The King Salman Energy Park (SPARK), located in Buqayq in eastern Saudi Arabia, has successfully attracted more than 60 investors, with total investments exceeding $3 billion.
SPARK was developed as an integrated industrial ecosystem aimed at maximizing economic benefits by strengthening the energy sector in the Kingdom and the broader region. It plays a key role in advancing the goals of Vision 2030 by supporting efforts to build a strong, prosperous, and diversified economy.
The city is also positioned as a prime destination for investors seeking growth and success within a global industrial ecosystem founded on excellence and innovation. It is expected to contribute over $6 billion annually to Saudi Arabia’s GDP and create up to 100,000 direct and indirect jobs.
On Sunday, the King Salman Energy Park announced that seven factories are already operational, with an additional 14 under construction.
By the end of last year, SPARK had signed lease agreements with two new investors, in addition to the start of construction on several major projects by existing investors.
These developments are key to SPARK’s continued growth and progress, playing a crucial role in its mission to localize essential products and services within the energy sector’s value chain.
The total value of the lease agreements exceeds SAR 30 million, marking significant investments that will drive sustainable industrial growth in the Kingdom.
As part of these deals, Abdulaziz & Brothers (A&BC), a company specializing in professional safety tools and equipment, will begin producing high-quality personal protective gear for the industrial and construction sectors by establishing its first facility in SPARK.

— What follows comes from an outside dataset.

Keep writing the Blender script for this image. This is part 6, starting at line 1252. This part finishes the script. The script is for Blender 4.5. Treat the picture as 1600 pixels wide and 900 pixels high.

Meanwhile, Enjaz Al Mustaqbal Industrial Company plans to build a facility to support localization efforts in the heating, ventilation, and air conditioning (HVAC) sector.
SPARK also revealed the start of construction on two major projects with a combined investment of SAR 250 million.
BAS Gulf Industrial Company, a subsidiary of the National Metal Manufacturing and Casting Company (Maadaniyat), plans to expand its operations by the fourth quarter of 2024, focusing on the manufacturing of industrial valves and providing post-sales technical services.
Global software and engineering leader Emerson has also begun construction at SPARK, preparing to launch its advanced technology operations, which are expected to commence by the fourth quarter of 2024.